=== Problem requirements ===
Which lines hold the word "What"? Copy each of them.

=== Provided records ===
----
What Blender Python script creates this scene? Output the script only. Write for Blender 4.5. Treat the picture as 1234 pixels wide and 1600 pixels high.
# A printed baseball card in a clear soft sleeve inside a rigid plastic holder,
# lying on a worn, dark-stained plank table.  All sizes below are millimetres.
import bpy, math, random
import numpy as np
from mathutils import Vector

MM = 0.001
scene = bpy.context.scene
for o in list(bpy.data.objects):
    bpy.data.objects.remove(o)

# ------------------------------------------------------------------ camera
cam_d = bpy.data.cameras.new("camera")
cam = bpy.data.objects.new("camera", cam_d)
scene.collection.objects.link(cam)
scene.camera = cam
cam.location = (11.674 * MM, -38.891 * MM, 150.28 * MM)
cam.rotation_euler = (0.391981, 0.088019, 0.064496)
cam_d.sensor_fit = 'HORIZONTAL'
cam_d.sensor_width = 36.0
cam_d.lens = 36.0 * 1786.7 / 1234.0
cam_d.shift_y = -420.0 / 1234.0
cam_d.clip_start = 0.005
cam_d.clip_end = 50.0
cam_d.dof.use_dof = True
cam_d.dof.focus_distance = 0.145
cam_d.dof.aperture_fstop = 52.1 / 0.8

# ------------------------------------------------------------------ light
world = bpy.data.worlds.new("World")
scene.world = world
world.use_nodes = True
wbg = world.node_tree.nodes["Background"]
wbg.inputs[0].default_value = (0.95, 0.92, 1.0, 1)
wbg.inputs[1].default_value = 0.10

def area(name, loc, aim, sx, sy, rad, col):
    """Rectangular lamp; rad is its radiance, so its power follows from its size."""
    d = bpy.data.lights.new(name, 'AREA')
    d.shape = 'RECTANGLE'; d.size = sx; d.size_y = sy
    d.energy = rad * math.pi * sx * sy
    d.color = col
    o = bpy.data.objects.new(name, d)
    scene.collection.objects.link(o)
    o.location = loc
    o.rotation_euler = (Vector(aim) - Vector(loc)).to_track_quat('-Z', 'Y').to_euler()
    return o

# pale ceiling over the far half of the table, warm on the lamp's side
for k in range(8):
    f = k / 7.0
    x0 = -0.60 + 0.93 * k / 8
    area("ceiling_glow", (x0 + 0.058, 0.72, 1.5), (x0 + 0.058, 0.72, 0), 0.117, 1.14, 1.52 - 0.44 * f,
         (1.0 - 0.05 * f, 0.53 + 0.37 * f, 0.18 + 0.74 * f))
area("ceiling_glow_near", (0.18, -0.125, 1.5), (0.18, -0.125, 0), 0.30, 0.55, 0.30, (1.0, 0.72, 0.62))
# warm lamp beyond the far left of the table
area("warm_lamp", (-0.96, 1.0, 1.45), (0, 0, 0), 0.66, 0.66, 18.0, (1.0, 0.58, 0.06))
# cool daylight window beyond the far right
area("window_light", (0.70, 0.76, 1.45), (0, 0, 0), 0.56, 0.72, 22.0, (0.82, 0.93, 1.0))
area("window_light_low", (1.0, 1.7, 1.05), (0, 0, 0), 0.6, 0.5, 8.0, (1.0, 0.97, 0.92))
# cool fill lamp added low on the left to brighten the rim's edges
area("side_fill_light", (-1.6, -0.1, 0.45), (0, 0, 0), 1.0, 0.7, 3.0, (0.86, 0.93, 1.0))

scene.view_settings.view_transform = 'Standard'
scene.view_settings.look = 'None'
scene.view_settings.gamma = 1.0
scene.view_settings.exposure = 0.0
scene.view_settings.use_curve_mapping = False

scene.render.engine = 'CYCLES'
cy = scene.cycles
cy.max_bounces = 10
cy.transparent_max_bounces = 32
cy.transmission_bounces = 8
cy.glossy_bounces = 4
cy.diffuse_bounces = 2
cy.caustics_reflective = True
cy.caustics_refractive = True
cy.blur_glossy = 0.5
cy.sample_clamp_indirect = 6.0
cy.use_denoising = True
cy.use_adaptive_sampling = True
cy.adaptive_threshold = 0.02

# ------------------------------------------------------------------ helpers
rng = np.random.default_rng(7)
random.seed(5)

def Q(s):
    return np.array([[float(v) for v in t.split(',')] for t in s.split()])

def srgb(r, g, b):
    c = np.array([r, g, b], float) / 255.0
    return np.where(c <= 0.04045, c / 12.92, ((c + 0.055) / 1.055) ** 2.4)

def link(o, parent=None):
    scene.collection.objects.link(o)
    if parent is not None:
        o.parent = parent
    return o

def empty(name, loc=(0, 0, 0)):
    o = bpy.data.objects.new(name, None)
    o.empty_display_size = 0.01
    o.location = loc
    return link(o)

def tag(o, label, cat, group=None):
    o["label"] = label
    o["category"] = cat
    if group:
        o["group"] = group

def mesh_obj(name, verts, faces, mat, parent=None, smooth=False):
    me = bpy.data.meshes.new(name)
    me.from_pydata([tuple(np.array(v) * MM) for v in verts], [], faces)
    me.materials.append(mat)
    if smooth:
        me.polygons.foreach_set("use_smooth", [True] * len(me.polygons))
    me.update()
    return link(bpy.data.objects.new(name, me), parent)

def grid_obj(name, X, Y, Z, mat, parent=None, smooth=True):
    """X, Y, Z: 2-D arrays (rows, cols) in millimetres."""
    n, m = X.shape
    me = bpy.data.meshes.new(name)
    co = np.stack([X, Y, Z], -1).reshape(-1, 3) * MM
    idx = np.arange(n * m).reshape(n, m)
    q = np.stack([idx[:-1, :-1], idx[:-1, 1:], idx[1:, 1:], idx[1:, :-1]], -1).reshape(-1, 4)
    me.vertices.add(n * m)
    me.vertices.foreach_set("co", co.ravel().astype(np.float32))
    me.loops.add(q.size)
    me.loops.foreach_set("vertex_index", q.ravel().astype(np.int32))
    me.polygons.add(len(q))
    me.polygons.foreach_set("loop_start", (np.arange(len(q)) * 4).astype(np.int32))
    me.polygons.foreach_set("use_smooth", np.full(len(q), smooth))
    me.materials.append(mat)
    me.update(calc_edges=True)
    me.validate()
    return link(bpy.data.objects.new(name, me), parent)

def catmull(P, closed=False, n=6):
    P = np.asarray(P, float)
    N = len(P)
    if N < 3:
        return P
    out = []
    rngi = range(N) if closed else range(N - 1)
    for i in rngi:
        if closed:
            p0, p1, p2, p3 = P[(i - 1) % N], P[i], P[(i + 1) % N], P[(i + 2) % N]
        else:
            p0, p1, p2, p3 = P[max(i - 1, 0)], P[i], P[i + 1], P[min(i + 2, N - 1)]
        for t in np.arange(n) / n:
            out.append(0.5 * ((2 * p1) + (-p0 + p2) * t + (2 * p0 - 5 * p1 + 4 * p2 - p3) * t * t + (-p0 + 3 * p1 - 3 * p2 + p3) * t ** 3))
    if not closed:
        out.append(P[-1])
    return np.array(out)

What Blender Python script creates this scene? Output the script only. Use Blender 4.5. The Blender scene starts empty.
----
=== Solution for this exercise ===
What Blender Python script creates this scene? Output the script only. Write for Blender 4.5. Treat the picture as 1234 pixels wide and 1600 pixels high.
What Blender Python script creates this scene? Output the script only. Use Blender 4.5. The Blender scene starts empty.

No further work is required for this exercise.